• _Exercise prompt_
Reproduce all of the data that follows, character for character.

• _Data in this exercise_
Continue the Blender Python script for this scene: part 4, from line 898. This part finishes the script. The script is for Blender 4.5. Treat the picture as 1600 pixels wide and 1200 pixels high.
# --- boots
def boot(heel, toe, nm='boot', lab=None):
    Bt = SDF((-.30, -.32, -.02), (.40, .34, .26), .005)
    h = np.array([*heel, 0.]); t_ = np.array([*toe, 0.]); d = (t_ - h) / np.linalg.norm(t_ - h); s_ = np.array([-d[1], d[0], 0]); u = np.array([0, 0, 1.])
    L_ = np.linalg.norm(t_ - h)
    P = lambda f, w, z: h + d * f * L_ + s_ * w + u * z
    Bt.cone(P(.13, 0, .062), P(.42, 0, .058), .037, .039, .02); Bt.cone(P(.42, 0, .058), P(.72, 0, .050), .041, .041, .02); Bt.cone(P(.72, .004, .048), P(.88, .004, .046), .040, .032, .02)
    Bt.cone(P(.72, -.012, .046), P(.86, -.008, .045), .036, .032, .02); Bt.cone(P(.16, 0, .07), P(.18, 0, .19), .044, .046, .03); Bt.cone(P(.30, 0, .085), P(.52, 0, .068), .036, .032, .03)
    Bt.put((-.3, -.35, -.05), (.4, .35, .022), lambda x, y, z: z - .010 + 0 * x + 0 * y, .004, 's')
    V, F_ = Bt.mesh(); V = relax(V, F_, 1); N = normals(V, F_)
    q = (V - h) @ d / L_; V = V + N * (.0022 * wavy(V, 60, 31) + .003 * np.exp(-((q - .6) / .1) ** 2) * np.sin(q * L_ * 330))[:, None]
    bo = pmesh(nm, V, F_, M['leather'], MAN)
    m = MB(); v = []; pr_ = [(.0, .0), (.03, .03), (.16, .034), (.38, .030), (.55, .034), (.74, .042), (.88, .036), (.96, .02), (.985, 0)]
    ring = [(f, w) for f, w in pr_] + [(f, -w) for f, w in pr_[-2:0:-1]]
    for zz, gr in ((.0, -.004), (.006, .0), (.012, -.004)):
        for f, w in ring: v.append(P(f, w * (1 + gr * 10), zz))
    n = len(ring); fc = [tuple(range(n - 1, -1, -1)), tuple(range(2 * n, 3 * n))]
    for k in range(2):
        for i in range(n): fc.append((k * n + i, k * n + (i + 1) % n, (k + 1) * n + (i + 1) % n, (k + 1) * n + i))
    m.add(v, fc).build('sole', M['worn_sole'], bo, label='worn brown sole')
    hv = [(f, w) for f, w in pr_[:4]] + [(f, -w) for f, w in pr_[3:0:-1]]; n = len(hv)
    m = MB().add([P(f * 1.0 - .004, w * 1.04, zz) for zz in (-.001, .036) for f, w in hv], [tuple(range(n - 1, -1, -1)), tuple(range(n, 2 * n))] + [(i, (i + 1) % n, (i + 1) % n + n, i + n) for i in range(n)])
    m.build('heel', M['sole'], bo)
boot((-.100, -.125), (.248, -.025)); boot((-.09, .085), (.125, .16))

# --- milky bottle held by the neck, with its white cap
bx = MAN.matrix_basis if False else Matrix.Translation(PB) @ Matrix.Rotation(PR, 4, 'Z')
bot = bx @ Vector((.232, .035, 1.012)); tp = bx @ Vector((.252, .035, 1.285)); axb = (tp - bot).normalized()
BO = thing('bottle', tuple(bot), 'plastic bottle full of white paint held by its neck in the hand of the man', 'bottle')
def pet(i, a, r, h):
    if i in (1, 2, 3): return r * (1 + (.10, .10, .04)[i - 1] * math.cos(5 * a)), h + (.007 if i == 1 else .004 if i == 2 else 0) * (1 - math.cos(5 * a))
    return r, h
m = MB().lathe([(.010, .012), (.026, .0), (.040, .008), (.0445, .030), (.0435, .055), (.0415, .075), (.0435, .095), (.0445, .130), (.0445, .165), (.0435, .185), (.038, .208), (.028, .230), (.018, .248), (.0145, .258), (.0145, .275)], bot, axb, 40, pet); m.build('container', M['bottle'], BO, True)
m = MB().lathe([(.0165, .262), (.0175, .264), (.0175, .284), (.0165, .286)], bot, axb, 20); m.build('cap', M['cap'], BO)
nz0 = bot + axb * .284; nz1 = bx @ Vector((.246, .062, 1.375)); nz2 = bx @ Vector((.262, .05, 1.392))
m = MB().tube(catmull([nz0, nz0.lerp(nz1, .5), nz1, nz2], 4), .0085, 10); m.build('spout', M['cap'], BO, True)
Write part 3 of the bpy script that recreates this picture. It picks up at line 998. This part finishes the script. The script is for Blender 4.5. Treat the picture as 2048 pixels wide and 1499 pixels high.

• _Task output_
Continue the Blender Python script for this scene: part 4, from line 898. This part finishes the script. The script is for Blender 4.5. Treat the picture as 1600 pixels wide and 1200 pixels high.
# --- boots
def boot(heel, toe, nm='boot', lab=None):
    Bt = SDF((-.30, -.32, -.02), (.40, .34, .26), .005)
    h = np.array([*heel, 0.]); t_ = np.array([*toe, 0.]); d = (t_ - h) / np.linalg.norm(t_ - h); s_ = np.array([-d[1], d[0], 0]); u = np.array([0, 0, 1.])
    L_ = np.linalg.norm(t_ - h)
    P = lambda f, w, z: h + d * f * L_ + s_ * w + u * z
    Bt.cone(P(.13, 0, .062), P(.42, 0, .058), .037, .039, .02); Bt.cone(P(.42, 0, .058), P(.72, 0, .050), .041, .041, .02); Bt.cone(P(.72, .004, .048), P(.88, .004, .046), .040, .032, .02)
    Bt.cone(P(.72, -.012, .046), P(.86, -.008, .045), .036, .032, .02); Bt.cone(P(.16, 0, .07), P(.18, 0, .19), .044, .046, .03); Bt.cone(P(.30, 0, .085), P(.52, 0, .068), .036, .032, .03)
    Bt.put((-.3, -.35, -.05), (.4, .35, .022), lambda x, y, z: z - .010 + 0 * x + 0 * y, .004, 's')
    V, F_ = Bt.mesh(); V = relax(V, F_, 1); N = normals(V, F_)
    q = (V - h) @ d / L_; V = V + N * (.0022 * wavy(V, 60, 31) + .003 * np.exp(-((q - .6) / .1) ** 2) * np.sin(q * L_ * 330))[:, None]
    bo = pmesh(nm, V, F_, M['leather'], MAN)
    m = MB(); v = []; pr_ = [(.0, .0), (.03, .03), (.16, .034), (.38, .030), (.55, .034), (.74, .042), (.88, .036), (.96, .02), (.985, 0)]
    ring = [(f, w) for f, w in pr_] + [(f, -w) for f, w in pr_[-2:0:-1]]
    for zz, gr in ((.0, -.004), (.006, .0), (.012, -.004)):
        for f, w in ring: v.append(P(f, w * (1 + gr * 10), zz))
    n = len(ring); fc = [tuple(range(n - 1, -1, -1)), tuple(range(2 * n, 3 * n))]
    for k in range(2):
        for i in range(n): fc.append((k * n + i, k * n + (i + 1) % n, (k + 1) * n + (i + 1) % n, (k + 1) * n + i))
    m.add(v, fc).build('sole', M['worn_sole'], bo, label='worn brown sole')
    hv = [(f, w) for f, w in pr_[:4]] + [(f, -w) for f, w in pr_[3:0:-1]]; n = len(hv)
    m = MB().add([P(f * 1.0 - .004, w * 1.04, zz) for zz in (-.001, .036) for f, w in hv], [tuple(range(n - 1, -1, -1)), tuple(range(n, 2 * n))] + [(i, (i + 1) % n, (i + 1) % n + n, i + n) for i in range(n)])
    m.build('heel', M['sole'], bo)
boot((-.100, -.125), (.248, -.025)); boot((-.09, .085), (.125, .16))

# --- milky bottle held by the neck, with its white cap
bx = MAN.matrix_basis if False else Matrix.Translation(PB) @ Matrix.Rotation(PR, 4, 'Z')
bot = bx @ Vector((.232, .035, 1.012)); tp = bx @ Vector((.252, .035, 1.285)); axb = (tp - bot).normalized()
BO = thing('bottle', tuple(bot), 'plastic bottle full of white paint held by its neck in the hand of the man', 'bottle')
def pet(i, a, r, h):
    if i in (1, 2, 3): return r * (1 + (.10, .10, .04)[i - 1] * math.cos(5 * a)), h + (.007 if i == 1 else .004 if i == 2 else 0) * (1 - math.cos(5 * a))
    return r, h
m = MB().lathe([(.010, .012), (.026, .0), (.040, .008), (.0445, .030), (.0435, .055), (.0415, .075), (.0435, .095), (.0445, .130), (.0445, .165), (.0435, .185), (.038, .208), (.028, .230), (.018, .248), (.0145, .258), (.0145, .275)], bot, axb, 40, pet); m.build('container', M['bottle'], BO, True)
m = MB().lathe([(.0165, .262), (.0175, .264), (.0175, .284), (.0165, .286)], bot, axb, 20); m.build('cap', M['cap'], BO)
nz0 = bot + axb * .284; nz1 = bx @ Vector((.246, .062, 1.375)); nz2 = bx @ Vector((.262, .05, 1.392))
m = MB().tube(catmull([nz0, nz0.lerp(nz1, .5), nz1, nz2], 4), .0085, 10); m.build('spout', M['cap'], BO, True)
Write part 3 of the bpy script that recreates this picture. It picks up at line 998. This part finishes the script. The script is for Blender 4.5. Treat the picture as 2048 pixels wide and 1499 pixels high.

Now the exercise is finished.